Такой глобальный подход необходим, чтобы обнаружить и определить характер и вектор изменений культурного опыта и понятий, его формирующих. История понятий в козеллековском варианте мыслится как общеевропейская история перехода от традиционного общества к современному и связанной с ним трансформации словаря основных политических и социальных понятий. Метафора «седлового времени» (Sattelzeit) обозначает при этом главный шарнир трансформаций – эпоху с 1750 по 1850 г., когда в Германии происходят наиболее радикальные изменения политического словаря. Козеллек фиксирует тот факт, что узус целого ряда философско-политических понятий изменяется от множественного числа к единственному в обобщенно-собирательном значении (Kollektivsingular) и это изменение представляет собой наиболее характерную репрезентацию «седлового времени». В этот период значительное число понятий немецкого языка изменяет свой характер и функцию – от обозначения множества разнородных феноменов («Geschichten»/«истории», «Freiheiten»/«вольности, привилегии») к обозначению собирательного единства всех этих феноменов («история», «свобода», «конституция» и др.), которое само становится самостоятельным субъектом высказывания («история рассудит», «история не стоит на месте», «время идет вперед» и т. п.).

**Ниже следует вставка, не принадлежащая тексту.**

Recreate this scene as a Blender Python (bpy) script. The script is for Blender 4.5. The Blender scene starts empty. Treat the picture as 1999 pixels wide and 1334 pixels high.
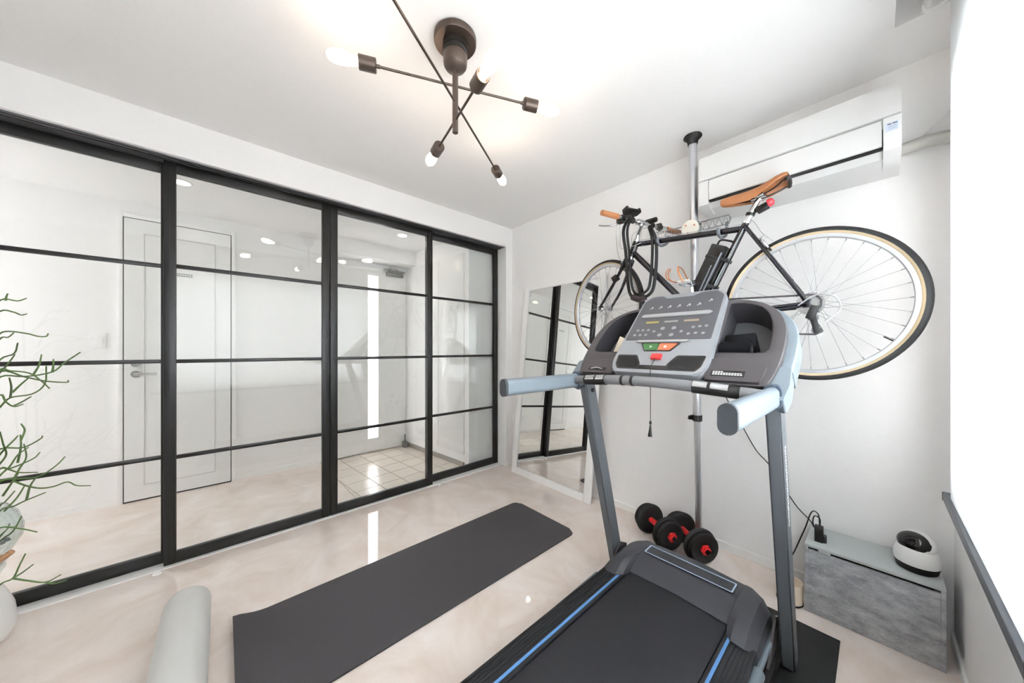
import bpy, bmesh, math, random
from mathutils import Vector, Matrix

# ------------------------------------------------------------------ scene, camera, light
scene = bpy.context.scene
COL = scene.collection
random.seed(7)
PI = math.pi

CAM_H = 1.205
cam_d = bpy.data.cameras.new('camera')
cam_d.sensor_width = 36.0
cam_d.lens = 632.0 / 1999.0 * 36.0
cam_d.shift_y = 14.0 / 1999.0
cam_d.clip_start = 0.01
cam = bpy.data.objects.new('camera', cam_d)
cam.location = (0, 0, CAM_H)
cam.rotation_euler = (PI / 2, 0, math.atan2(0.7464, 0.6655))
COL.objects.link(cam)
scene.camera = cam

world = bpy.data.worlds.new('daylight')
scene.world = world
world.use_nodes = True
bg = world.node_tree.nodes['Background']
bg.inputs[0].default_value = (0.98, 0.975, 1.0, 1)
bg.inputs[1].default_value = 20.0

vs = scene.view_settings
vs.view_transform = 'Standard'
vs.look = 'None'
vs.gamma = 1.0
vs.use_curve_mapping = False
vs.exposure = 0.86
scene.cycles.use_light_tree = False
scene.cycles.max_bounces = 10
scene.cycles.diffuse_bounces = 8
scene.cycles.glossy_bounces = 4
scene.cycles.transparent_max_bounces = 24
scene.cycles.caustics_reflective = False
scene.cycles.caustics_refractive = False
scene.cycles.sample_clamp_indirect = 8.0

BULB = 17.0
DOWNLIGHT = 44.0

# ------------------------------------------------------------------ materials
def lin(c):
    if isinstance(c, str):
        c = tuple(int(c[i:i + 2], 16) / 255.0 for i in (0, 2, 4))
    return tuple((v / 12.92 if v <= 0.04045 else ((v + 0.055) / 1.055) ** 2.4) for v in c)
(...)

Если Козеллек, в духе континентальной герменевтической традиции, обращает внимание на глобальные трансформации структур культурного опыта, фиксируемые в семантических изменениях понятий, то для К. Скиннера и его коллег по Кембриджской школе интеллектуальной истории работа в парадигме «языка» означает в первую очередь (вслед за аналитической философией) установку на анализ речевых действий (speech acts) в определенной коммуникативной ситуации. «Речевые акты» выражают интенции автора и используются им как инструмент, способный произвести намеренное действие в данном историческом контексте10. Чтобы понять смысл речевого действия и производящую его интенцию, необходимо реконструировать сеть взаимосвязей исторического контекста, в которых автор реагирует на обращенные к нему речевые действия и стремится вызвать в других определенный эффект с помощью собственных. Задача интеллектуальной истории как раз и состоит в детальном восстановлении локальных «словарей» или языковых контекстов, внутри которых понятия приобретают свое значение и функцию речевых действий, подчиняющихся определенным нормам и конвенциям, но при этом реализующих индивидуальный замысел их автора11.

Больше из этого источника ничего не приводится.